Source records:
- - - -

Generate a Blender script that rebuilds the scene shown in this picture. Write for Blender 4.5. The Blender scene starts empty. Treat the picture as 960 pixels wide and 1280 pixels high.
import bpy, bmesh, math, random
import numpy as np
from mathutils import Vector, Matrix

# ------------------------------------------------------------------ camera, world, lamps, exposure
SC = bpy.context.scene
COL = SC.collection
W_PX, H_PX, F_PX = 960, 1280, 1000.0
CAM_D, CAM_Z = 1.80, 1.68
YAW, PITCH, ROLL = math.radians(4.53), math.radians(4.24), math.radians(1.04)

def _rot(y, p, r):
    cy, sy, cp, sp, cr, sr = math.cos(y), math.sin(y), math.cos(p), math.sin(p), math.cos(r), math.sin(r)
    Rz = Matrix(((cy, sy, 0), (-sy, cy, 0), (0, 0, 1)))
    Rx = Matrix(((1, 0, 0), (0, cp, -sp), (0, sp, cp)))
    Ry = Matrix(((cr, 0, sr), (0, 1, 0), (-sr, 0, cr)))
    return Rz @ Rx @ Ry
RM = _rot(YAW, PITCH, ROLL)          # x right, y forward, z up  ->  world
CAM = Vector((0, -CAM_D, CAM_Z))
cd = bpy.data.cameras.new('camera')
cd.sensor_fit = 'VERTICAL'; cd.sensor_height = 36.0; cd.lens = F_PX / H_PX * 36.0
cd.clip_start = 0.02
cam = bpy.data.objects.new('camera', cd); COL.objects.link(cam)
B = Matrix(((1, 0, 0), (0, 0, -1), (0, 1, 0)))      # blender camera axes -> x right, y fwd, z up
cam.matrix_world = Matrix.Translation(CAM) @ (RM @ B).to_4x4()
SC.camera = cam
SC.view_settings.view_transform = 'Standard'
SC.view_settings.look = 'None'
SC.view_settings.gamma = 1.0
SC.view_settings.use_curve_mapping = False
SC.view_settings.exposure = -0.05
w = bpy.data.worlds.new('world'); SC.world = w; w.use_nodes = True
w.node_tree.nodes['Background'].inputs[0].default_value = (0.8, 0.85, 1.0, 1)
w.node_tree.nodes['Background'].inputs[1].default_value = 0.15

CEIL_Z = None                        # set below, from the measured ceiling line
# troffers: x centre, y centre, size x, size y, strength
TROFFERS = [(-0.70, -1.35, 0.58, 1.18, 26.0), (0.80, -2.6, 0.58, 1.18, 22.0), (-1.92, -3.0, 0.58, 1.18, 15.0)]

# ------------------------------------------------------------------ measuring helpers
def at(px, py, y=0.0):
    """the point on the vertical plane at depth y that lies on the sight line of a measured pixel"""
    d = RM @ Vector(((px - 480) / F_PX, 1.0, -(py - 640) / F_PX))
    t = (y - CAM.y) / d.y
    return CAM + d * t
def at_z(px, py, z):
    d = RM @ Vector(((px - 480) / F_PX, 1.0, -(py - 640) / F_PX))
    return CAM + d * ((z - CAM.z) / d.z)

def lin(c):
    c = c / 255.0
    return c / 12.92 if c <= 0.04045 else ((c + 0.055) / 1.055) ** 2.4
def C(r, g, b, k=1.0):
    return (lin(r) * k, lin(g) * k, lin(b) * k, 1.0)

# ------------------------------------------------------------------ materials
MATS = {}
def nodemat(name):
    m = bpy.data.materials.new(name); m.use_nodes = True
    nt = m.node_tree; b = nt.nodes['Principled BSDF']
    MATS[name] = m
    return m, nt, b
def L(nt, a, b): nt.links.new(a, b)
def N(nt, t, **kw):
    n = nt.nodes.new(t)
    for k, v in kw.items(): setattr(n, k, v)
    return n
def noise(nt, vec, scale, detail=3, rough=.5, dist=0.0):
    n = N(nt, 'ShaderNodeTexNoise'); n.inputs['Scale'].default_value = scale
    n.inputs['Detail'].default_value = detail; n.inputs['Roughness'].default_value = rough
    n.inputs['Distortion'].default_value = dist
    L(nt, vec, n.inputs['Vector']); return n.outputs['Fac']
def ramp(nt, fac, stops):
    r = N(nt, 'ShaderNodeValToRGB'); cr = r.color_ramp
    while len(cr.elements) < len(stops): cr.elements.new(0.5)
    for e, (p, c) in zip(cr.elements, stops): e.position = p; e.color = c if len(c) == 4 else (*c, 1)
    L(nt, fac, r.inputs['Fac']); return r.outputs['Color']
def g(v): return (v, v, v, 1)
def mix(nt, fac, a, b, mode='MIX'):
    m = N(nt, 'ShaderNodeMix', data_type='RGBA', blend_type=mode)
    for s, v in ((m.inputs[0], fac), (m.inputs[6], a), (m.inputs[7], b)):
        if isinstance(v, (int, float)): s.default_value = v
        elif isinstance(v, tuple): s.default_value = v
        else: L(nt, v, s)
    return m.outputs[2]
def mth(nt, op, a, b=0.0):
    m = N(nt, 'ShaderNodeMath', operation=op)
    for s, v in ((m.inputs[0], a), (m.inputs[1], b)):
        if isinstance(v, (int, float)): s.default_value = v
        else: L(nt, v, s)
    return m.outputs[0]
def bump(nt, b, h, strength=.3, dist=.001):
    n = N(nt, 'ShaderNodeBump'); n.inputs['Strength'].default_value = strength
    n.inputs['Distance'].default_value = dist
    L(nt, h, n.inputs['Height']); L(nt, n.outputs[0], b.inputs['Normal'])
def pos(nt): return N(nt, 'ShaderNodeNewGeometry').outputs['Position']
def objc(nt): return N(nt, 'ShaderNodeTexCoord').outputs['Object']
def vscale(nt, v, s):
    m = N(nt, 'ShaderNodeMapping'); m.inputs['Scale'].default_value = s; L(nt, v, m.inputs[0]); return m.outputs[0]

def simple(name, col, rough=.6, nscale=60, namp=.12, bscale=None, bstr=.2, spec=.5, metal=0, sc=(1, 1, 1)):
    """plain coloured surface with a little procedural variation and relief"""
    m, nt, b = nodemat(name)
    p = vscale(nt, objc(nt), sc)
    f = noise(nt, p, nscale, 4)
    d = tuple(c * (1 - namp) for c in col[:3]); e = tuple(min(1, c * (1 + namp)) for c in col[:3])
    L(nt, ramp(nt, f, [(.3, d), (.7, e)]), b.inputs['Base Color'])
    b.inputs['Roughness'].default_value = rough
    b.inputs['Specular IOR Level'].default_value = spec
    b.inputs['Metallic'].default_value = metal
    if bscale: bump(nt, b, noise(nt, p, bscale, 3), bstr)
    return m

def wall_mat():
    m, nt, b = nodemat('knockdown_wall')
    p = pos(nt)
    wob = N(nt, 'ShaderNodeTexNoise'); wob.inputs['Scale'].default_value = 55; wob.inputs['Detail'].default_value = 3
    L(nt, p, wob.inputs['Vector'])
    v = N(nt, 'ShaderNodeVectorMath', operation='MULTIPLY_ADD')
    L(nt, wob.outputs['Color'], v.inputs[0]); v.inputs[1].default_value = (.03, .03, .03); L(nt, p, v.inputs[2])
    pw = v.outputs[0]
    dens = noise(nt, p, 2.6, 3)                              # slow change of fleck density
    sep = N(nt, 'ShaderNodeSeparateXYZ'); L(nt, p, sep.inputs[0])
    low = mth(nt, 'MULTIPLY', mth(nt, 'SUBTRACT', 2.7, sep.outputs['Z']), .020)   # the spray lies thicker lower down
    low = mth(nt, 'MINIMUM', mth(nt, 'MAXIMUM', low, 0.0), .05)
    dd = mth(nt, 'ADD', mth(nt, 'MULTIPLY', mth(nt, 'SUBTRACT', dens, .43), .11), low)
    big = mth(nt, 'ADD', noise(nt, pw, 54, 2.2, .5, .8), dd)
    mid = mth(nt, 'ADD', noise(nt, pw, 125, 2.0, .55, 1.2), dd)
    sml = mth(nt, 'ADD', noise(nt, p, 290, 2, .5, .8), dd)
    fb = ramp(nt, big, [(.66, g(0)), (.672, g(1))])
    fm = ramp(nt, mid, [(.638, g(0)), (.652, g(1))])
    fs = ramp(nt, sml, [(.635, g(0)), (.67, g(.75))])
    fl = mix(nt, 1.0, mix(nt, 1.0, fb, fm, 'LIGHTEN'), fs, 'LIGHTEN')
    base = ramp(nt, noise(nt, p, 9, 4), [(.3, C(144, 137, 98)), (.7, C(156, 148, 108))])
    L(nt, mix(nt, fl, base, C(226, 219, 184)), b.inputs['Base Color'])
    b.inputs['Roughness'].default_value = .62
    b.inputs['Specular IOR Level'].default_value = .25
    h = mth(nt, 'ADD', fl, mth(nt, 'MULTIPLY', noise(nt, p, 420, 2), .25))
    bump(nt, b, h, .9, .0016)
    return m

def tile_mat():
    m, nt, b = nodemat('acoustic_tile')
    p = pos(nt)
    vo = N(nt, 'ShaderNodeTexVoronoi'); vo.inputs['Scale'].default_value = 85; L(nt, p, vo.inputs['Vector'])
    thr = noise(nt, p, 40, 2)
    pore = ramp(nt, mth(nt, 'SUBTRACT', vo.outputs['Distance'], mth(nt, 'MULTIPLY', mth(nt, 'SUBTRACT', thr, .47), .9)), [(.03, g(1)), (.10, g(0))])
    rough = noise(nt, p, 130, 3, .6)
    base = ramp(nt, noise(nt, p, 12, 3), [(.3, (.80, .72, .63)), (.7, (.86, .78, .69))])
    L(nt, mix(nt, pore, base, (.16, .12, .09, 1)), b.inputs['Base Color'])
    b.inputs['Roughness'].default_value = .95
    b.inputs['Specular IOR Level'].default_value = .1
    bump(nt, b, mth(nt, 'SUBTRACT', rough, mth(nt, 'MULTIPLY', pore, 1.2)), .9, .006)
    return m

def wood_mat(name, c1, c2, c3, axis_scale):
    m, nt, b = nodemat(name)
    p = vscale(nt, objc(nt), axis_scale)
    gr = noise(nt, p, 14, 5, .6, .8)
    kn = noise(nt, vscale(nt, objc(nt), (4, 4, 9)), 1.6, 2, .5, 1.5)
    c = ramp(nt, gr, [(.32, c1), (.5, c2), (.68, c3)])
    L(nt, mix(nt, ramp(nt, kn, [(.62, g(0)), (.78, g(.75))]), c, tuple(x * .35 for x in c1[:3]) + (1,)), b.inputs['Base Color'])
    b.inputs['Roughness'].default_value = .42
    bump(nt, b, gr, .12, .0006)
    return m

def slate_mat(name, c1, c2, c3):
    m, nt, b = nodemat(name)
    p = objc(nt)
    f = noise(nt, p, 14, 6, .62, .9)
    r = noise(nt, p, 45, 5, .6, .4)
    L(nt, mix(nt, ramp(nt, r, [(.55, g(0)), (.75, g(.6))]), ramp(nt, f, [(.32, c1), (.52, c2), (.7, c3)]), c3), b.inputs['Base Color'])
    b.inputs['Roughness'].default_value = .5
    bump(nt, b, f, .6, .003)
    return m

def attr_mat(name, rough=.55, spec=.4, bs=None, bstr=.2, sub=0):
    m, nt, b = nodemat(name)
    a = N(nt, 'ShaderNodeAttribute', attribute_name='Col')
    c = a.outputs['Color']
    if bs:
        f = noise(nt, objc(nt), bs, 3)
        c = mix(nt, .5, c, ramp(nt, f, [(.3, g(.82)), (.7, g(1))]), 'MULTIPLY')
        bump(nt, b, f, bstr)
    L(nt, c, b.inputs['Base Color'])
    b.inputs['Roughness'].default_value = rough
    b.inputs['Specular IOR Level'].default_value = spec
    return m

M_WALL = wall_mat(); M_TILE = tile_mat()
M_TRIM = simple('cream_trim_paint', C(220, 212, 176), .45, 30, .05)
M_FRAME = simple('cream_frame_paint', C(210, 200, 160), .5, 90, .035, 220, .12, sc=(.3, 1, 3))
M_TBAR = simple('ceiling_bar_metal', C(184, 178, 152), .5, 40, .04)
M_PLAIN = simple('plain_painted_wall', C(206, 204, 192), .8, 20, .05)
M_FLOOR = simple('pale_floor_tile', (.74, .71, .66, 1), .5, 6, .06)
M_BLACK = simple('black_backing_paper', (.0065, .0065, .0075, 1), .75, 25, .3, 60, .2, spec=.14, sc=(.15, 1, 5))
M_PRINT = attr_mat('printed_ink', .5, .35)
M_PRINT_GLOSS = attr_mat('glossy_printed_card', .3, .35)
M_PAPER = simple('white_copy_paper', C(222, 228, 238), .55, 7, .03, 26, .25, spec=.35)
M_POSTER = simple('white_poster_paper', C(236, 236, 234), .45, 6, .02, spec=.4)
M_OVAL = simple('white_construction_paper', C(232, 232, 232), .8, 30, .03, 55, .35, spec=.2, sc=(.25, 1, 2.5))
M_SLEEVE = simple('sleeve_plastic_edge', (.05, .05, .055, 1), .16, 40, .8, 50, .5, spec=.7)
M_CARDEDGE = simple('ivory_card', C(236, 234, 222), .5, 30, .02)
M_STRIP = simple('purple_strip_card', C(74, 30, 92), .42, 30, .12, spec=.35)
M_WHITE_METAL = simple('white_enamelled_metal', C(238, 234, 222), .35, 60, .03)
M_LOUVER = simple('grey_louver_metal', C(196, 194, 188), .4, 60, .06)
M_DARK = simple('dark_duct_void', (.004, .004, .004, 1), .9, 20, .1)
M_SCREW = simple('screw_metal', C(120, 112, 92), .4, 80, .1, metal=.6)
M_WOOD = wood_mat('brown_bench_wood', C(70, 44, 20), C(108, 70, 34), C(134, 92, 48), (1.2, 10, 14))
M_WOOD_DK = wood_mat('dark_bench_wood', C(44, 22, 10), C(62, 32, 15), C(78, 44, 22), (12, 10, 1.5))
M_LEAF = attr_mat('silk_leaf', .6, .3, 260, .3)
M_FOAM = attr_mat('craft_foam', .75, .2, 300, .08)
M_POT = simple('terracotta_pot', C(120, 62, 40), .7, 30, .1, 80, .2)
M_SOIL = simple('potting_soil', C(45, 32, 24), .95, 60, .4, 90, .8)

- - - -

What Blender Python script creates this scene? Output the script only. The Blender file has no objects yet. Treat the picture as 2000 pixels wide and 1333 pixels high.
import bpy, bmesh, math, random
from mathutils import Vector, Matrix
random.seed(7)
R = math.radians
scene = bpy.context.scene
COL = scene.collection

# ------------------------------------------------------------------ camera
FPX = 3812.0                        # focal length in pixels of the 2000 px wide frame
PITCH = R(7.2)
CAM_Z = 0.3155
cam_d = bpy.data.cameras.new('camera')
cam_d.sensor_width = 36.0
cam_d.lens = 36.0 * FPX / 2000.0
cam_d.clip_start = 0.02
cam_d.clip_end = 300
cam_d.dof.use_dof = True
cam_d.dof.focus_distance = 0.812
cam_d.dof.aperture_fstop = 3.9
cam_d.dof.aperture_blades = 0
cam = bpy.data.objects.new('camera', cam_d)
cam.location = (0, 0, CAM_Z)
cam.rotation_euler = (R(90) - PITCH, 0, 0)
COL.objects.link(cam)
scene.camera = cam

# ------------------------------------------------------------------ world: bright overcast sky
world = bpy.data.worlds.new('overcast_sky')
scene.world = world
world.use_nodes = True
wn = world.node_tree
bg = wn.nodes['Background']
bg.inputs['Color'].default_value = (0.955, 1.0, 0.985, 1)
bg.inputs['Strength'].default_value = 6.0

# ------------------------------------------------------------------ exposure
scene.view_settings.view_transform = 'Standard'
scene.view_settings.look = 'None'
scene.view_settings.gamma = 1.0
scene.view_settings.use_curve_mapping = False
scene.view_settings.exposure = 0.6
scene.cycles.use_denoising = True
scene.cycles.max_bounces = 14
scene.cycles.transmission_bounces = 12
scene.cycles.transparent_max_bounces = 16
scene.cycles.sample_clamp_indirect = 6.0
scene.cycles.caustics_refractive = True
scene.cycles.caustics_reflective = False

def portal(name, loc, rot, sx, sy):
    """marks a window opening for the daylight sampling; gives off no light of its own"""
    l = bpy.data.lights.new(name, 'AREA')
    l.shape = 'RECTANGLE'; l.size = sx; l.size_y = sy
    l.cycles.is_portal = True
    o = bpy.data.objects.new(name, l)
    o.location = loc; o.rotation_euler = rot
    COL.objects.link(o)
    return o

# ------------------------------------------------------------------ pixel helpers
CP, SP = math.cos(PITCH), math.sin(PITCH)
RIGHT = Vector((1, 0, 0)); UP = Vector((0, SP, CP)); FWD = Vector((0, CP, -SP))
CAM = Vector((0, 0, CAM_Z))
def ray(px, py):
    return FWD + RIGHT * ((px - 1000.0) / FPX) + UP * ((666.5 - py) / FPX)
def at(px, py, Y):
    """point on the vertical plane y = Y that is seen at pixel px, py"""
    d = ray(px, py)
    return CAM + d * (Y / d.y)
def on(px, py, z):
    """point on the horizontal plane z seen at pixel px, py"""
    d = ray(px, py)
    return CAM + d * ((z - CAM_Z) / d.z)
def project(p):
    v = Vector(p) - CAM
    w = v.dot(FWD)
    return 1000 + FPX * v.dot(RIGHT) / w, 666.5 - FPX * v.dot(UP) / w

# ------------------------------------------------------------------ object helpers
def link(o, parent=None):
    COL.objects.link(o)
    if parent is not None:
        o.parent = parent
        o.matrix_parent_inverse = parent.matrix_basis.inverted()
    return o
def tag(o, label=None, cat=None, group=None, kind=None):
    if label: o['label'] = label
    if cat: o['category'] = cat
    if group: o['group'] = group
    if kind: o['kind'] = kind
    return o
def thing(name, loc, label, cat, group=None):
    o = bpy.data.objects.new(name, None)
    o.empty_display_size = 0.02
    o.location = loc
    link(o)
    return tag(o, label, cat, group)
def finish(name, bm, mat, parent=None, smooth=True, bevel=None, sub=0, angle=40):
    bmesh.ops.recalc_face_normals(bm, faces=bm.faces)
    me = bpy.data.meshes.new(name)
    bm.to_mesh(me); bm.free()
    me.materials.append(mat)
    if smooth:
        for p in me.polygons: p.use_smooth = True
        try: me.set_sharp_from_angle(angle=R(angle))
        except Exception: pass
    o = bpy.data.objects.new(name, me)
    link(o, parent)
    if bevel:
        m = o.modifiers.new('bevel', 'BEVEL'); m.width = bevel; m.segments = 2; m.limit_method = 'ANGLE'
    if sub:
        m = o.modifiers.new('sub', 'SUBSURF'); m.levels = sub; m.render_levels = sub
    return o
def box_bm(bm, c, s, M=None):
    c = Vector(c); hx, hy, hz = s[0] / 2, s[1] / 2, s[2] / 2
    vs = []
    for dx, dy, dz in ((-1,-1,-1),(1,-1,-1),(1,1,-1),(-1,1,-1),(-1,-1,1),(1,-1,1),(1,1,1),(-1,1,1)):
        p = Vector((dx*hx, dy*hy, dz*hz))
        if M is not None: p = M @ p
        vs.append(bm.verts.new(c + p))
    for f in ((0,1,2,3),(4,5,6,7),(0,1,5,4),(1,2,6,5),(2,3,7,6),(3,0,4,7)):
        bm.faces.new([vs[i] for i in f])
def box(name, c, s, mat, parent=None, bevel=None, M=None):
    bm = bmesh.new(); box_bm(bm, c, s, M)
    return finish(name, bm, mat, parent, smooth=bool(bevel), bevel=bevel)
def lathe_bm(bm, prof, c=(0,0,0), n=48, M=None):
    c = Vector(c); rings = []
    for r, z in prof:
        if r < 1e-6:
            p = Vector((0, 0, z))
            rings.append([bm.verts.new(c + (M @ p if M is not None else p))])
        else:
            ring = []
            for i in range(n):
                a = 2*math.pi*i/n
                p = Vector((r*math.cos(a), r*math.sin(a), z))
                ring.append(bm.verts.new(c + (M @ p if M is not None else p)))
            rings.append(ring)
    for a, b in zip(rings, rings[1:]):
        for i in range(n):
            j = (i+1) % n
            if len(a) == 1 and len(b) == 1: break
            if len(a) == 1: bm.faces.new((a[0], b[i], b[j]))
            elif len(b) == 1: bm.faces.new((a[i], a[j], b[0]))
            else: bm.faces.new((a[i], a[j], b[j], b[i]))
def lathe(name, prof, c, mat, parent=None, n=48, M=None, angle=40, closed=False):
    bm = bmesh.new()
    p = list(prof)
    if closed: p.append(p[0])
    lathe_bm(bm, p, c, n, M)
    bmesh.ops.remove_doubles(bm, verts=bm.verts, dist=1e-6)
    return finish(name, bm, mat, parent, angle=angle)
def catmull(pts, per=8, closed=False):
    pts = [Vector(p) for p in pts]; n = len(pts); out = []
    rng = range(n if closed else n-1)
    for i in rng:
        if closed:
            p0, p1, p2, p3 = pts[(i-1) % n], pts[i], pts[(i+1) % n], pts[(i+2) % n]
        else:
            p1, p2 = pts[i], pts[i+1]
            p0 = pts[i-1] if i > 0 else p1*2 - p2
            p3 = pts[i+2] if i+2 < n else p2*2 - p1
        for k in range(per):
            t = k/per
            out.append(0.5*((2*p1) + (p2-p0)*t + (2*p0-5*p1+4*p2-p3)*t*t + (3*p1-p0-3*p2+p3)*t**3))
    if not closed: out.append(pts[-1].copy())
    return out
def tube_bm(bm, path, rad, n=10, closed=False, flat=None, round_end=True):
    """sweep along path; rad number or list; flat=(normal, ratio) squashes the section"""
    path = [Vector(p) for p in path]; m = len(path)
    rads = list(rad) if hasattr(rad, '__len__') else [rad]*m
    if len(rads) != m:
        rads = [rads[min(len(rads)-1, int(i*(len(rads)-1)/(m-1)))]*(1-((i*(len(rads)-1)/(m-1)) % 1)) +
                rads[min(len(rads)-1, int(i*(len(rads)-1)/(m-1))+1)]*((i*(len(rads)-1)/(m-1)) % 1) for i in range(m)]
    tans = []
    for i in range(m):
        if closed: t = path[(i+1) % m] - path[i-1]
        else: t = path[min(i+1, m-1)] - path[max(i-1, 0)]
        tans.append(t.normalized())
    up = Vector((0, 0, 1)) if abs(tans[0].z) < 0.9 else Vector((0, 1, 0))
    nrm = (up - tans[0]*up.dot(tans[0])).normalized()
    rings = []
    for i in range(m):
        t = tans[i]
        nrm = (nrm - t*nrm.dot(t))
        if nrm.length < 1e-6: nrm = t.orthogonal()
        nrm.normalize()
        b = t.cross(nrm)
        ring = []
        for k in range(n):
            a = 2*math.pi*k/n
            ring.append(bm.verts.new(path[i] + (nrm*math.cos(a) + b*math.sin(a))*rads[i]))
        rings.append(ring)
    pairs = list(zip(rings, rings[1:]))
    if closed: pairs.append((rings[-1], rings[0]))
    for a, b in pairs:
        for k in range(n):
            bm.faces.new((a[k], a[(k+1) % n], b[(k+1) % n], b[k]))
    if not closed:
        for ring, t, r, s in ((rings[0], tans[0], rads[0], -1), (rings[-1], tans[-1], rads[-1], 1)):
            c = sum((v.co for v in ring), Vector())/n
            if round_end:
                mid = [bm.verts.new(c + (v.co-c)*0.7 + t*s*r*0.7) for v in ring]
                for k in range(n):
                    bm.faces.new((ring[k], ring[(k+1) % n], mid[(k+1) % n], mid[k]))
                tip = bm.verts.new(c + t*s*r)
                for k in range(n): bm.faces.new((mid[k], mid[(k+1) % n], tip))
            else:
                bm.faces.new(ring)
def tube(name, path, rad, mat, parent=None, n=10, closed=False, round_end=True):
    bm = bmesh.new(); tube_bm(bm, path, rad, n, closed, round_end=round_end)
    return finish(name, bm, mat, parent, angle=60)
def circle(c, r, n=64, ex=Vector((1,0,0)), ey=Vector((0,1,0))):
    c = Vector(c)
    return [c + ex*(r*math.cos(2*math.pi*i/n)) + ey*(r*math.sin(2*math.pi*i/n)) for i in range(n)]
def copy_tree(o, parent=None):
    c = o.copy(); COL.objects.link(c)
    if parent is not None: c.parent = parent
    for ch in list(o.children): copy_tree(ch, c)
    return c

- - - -

*What is needed*. Repeat these lines exactly and nothing more: the one containing "Generate a Blender", the one containing "math.radians(4.53), math.radians(4.24), math.radians(1.04)", and all the lines between.

*Output below*.
Generate a Blender script that rebuilds the scene shown in this picture. Write for Blender 4.5. The Blender scene starts empty. Treat the picture as 960 pixels wide and 1280 pixels high.
import bpy, bmesh, math, random
import numpy as np
from mathutils import Vector, Matrix

# ------------------------------------------------------------------ camera, world, lamps, exposure
SC = bpy.context.scene
COL = SC.collection
W_PX, H_PX, F_PX = 960, 1280, 1000.0
CAM_D, CAM_Z = 1.80, 1.68
YAW, PITCH, ROLL = math.radians(4.53), math.radians(4.24), math.radians(1.04)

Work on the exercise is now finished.